Softwarefouten leiden tot 1,6 miljard euro schade aan productiviteit- en omzetverliezen. In de publieke sector is er sprake van twee keer meer werkonderbrekingen door softwarefalen dan in de private sector.
Dat blijkt uit een nationaal onderzoek dat onderzoeksbureau Pb7 heeft uitgevoerd in opdracht van IT-dienstverlener Sogeti. Een op de vijf burgers heeft in de afgelopen 12 maanden afgezien van een hulp- of zorgvraag aan gemeente of zorgverlener, omdat de overheidssoftware op internet niet goed werkte. Met de creditcard in de hand kiest een op de drie consumenten na een foutmelding in de internetwinkel alsnog voor een andere leverancier. Het onderzoek is in de afgelopen twee maanden uitgevoerd onder 150 IT-beslissers van grootzakelijke organisaties en meer dan 300 consumenten. Sogeti pleit voor actieve betrokkenheid van softwaregebruikers bij de ontwikkeling van (mobiele) applicaties.De IT-dienstverlener heeft onderzoek laten doen naar de kwaliteit van software en in hoeverre gebruikers al dan niet betrokken worden in het proces van softwareontwikkeling. Het schadebedrag van €1,6 miljard is berekend op basis van het aantal uren dat het werk stil lag als gevolg van softwarefouten, vermenigvuldigd met de toegevoegde waarde die normaal gesproken zou zijn gerealiseerd tijdens deze ongeplande werkonderbrekingen.

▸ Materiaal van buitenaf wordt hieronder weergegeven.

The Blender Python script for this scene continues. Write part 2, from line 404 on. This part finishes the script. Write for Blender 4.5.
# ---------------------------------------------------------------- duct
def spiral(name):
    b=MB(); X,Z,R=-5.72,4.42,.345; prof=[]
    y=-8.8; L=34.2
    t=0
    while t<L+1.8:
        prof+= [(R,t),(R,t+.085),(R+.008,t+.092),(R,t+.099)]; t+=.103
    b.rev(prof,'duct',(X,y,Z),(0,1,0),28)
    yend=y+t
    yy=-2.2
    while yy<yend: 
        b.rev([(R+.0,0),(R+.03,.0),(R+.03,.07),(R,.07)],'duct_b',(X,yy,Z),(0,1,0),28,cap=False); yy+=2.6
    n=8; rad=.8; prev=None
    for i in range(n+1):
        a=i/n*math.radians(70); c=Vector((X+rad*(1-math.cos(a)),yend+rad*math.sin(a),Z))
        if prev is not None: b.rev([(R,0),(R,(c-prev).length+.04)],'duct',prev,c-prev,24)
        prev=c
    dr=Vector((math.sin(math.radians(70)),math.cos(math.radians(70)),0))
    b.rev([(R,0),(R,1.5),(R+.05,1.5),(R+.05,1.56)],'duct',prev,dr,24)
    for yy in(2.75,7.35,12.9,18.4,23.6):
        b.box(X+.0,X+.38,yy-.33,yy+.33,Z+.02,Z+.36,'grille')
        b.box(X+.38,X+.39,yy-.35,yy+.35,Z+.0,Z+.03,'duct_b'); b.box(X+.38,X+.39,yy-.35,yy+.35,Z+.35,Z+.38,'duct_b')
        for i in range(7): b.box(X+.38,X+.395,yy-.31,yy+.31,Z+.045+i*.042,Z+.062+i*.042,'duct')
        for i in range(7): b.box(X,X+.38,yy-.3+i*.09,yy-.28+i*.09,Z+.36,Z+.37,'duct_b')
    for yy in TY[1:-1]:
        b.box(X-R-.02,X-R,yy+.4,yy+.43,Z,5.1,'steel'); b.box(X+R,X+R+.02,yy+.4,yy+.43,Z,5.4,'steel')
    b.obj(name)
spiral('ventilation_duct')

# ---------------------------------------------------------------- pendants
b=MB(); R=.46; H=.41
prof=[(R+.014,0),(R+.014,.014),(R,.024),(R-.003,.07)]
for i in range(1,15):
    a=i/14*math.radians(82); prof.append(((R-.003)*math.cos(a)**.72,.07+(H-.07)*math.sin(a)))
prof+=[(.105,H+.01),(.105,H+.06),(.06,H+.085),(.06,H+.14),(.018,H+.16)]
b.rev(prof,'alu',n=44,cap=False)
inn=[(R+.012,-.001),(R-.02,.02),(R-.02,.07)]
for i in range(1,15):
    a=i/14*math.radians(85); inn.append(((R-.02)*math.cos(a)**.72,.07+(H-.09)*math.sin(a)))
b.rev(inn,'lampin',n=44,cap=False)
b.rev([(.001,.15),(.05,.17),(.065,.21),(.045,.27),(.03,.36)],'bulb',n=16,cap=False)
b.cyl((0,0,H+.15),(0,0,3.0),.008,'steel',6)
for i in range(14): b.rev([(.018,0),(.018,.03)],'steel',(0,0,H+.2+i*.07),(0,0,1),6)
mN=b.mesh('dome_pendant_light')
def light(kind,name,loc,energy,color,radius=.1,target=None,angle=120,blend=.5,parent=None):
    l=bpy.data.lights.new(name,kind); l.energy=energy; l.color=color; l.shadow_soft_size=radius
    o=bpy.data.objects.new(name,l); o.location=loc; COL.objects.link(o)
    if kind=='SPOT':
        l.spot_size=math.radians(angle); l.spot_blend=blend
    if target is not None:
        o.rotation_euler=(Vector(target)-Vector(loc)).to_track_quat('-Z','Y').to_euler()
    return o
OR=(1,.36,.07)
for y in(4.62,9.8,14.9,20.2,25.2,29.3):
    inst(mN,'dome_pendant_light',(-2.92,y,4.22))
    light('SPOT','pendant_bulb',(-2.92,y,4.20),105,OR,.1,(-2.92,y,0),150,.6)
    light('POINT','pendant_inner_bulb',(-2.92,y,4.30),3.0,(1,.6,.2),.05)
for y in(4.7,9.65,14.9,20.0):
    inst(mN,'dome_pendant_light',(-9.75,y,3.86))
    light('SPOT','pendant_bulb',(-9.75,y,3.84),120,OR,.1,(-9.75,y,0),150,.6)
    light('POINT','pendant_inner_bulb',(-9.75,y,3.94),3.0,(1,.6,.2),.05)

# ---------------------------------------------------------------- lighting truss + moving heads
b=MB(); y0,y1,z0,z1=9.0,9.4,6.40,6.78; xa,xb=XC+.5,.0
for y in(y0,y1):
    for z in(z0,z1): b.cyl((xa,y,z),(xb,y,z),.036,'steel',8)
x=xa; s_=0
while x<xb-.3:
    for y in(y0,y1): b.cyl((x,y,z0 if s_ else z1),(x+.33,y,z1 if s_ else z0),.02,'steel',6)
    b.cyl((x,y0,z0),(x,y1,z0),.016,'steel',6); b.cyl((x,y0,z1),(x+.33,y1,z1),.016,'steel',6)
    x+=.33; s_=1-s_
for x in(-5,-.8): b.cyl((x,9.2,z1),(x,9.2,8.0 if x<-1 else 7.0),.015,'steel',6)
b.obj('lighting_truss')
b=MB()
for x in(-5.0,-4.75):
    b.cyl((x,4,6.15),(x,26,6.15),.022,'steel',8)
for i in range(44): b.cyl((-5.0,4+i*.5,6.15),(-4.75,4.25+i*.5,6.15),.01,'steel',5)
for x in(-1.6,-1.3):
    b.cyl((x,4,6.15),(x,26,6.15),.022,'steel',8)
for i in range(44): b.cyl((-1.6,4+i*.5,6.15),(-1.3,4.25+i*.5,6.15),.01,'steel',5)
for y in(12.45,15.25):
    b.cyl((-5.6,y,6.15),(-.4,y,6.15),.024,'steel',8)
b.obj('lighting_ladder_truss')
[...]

Volgens het Pb7 onderzoek laten de gevolgen van softwarefalen zich niet alleen uitdrukken in de kosten van storingen. Bijna een derde van de respondenten heeft minimaal eens in het afgelopen jaar een product uiteindelijk bij een concurrent gekocht. Dat komt neer op een verschuiving van 514 miljoen euro aan omzet, ofwel 4,85% van de totale online bestedingen in ons land.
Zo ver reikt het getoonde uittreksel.